November 18, 2017

Introducing…Huslia and Koyukuk

by Martha Dobson

For the first time in Iditarod race history, Huslia (HOO-slee-uh), hosts the race’s halfway checkpoint in 2015. Considering the village’s mushing history, how appropriate that the race turn north from Galena to this village on the banks of the Koyukuk River. A village of around 300 people, well-known names in the world of dog racing include Huntington, Vent, and Attla. The school is named for Jimmy Huntington and George Attla, famous for sprint mushing, recently died at age 81. People traveling to Huslia arrive by air, dog team, or snowmachine, and by boat in the summer.

Huslia & Koyukuk

Huslia & Koyukuk

Interesting to Note:

George Attla and Bobby Vent of Huslia ran in the inaugural Iditarod race in 1973.

The movie “Spirit of the Wind” is a semi-autobiographical story of George Attla and his rise to fame.

The last, new checkpoint in Iditarod 2015 is Koyukuk, located at the confluence of the Yukon and Koyukuk Rivers.
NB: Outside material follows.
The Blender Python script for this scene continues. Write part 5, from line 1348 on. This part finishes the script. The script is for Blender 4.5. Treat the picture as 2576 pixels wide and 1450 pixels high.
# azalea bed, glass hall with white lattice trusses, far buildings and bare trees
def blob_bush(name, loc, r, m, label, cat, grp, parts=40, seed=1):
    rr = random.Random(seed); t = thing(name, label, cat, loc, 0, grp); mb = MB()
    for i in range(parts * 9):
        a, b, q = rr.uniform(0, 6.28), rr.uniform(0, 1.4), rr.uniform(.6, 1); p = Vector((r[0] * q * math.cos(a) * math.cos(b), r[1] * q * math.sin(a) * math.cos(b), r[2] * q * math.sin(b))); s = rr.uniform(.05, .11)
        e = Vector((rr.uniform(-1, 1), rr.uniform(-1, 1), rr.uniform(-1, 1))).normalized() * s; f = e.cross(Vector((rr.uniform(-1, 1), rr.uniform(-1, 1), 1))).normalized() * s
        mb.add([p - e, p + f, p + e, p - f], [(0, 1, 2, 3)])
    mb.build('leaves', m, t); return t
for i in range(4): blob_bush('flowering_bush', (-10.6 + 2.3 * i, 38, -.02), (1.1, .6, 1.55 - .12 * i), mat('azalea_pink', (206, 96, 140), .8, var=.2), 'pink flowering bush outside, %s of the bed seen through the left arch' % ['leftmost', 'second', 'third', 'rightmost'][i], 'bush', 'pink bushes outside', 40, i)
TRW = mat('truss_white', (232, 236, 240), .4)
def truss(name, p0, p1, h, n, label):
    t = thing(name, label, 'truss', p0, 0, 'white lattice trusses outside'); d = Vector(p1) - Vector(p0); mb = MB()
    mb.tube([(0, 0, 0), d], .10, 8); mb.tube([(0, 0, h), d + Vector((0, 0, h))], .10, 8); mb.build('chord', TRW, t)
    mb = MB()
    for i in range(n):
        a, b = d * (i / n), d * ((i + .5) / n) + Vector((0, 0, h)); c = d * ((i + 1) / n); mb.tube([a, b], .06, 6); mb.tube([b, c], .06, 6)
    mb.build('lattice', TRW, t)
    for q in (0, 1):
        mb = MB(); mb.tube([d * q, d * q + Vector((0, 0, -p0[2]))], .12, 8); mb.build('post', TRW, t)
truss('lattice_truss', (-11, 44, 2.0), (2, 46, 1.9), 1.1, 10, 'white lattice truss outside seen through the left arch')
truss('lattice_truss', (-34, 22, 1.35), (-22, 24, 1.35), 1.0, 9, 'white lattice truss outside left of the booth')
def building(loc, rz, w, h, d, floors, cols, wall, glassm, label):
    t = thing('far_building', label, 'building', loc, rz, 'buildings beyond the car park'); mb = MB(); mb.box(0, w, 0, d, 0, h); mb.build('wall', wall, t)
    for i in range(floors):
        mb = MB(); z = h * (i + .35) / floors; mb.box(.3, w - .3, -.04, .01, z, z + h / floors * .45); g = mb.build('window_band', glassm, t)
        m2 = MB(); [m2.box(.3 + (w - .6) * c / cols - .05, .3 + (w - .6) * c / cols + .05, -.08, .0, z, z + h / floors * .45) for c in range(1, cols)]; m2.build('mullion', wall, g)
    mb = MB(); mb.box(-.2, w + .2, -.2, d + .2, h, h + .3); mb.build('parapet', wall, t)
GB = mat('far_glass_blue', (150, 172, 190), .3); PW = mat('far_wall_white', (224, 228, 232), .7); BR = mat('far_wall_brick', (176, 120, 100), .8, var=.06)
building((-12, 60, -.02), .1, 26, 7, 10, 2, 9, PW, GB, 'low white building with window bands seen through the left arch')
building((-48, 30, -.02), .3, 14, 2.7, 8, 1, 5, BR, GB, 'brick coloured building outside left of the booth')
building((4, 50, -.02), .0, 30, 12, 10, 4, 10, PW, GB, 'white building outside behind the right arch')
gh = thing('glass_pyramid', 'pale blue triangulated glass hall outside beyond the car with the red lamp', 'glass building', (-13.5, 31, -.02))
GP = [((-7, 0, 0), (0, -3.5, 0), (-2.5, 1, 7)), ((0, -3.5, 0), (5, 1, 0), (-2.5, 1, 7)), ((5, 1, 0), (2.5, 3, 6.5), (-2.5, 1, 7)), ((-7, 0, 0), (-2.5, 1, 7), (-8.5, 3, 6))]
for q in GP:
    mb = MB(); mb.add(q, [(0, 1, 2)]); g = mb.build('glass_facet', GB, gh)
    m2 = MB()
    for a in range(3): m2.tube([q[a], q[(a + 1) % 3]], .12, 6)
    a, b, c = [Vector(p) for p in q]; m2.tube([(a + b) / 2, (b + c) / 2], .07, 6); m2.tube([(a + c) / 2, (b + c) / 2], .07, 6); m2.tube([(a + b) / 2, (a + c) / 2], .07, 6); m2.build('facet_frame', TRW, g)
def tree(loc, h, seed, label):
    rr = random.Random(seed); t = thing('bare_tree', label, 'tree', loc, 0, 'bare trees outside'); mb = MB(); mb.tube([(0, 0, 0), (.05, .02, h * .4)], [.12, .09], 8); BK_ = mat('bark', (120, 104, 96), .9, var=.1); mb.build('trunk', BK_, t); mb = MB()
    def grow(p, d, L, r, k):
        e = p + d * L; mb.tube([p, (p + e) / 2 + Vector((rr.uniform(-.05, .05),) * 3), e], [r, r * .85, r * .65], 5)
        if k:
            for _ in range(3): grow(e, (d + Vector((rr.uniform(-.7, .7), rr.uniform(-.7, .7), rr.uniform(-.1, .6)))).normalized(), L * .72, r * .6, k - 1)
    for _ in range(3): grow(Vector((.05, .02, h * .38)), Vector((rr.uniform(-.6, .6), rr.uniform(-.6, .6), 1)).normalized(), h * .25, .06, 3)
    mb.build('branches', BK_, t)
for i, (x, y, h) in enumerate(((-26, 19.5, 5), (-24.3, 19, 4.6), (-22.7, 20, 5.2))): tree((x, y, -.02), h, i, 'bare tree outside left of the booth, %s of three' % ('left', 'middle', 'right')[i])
The Athabascans living there traveled where the animals, their food, migrated and had twelve fish summer camps between the Koyukuk and Nowitna Rivers. After the Alaska Purchase, a US military telegraph line was strung on the Yukon River’s north bank and Koyukuk became the telegraph station location. The gold rush of 1884-85 brought prospectors who got supplies from steamboats on the river. When the first school was built in the 1930s, the people began living in the village year-round. Its population is about 100 now.

Interesting to Note:

Erosion is a threat to the village of Koyukuk.

The village borders two wildlife refuges, the Innoko and Koyukuk National Wildlife Refuges.